8/01/2012

Update: Sonnabend Estate/Rauschenberg’s Collage “Canyon”


Fellowappraiser Francine Proulx sent me a recent Forbes article following up on the Sonnabend estate tax issue with the Rauschenberg Canyon collage.  Click HERE and HERE for background if you have not been following the trade press about the tax status of the restricted collage.

Forbes states

The lesson is that Scenario Planning, in the face of possible reactions by the IRS, is necessary to give owners of art and collectibles options. Scenario Planning is apt for planning for artwork and collectibles because it allows the owner, and their advisers, to answer the feed-forward question “what could possibly happen?” and then take steps to avoid risks and seize opportunities. The owners, and their families, have alternative plans when the primary plan fails to cope with negative situations. (For a more in depth discussion of using Scenario Planning see “Scenario Planning Option For Clients’ Estates“. Here is a simplistic example:

1. Prior to her death, Mrs. Sonnabend revises her estate planning documents so that the piece “Canyon” goes to her heirs, but if they disclaim, “Canyon” is donated to the MET. The Personal Representative is also given authority to abandon, modify or destroy “Canyon” in the settlement of the estate.

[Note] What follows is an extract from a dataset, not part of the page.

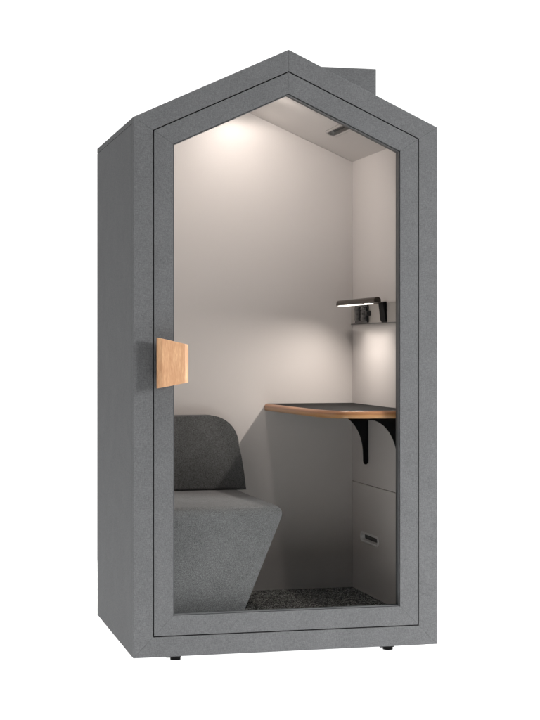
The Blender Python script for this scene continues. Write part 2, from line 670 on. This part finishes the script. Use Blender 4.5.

2.  The Estate applies for a valuation of “Canyon” to the art Advisory Board. The Board comes back with a decision that “Canyon” ’s fair market value is $65 Million, the family now has the following options:

a. Keep “Canyon”, and pay the taxes, because ownership of this (now very famous) artwork is worth it to them,

b. Disclaim their interest in “Canyon” in favor of the MET, and takes the full $65 Million as a charitable deduction in the estate ,

c. Have the Personal Representative go to the MET, saw the eagle off the painting, leave the eagle on the floor, and get a new appraisal for the modified artwork, or

d. Have the Personal Representative takes “Canyon” out into the front steps of the MET and burn it in protest of estate taxes, and show it as a loss incurred in the administration of the estate.

Although the last two suggestions seem outlandish, they are no more outlandish than the plan to get the IRS, and the Courts, to accept that the ownership of such a major work by a renowned artist is worthless just because you cannot sell it. Also, there is a lot of chutzpah to argue in this day and age of the 99% that that the “rich” can inherit something for free!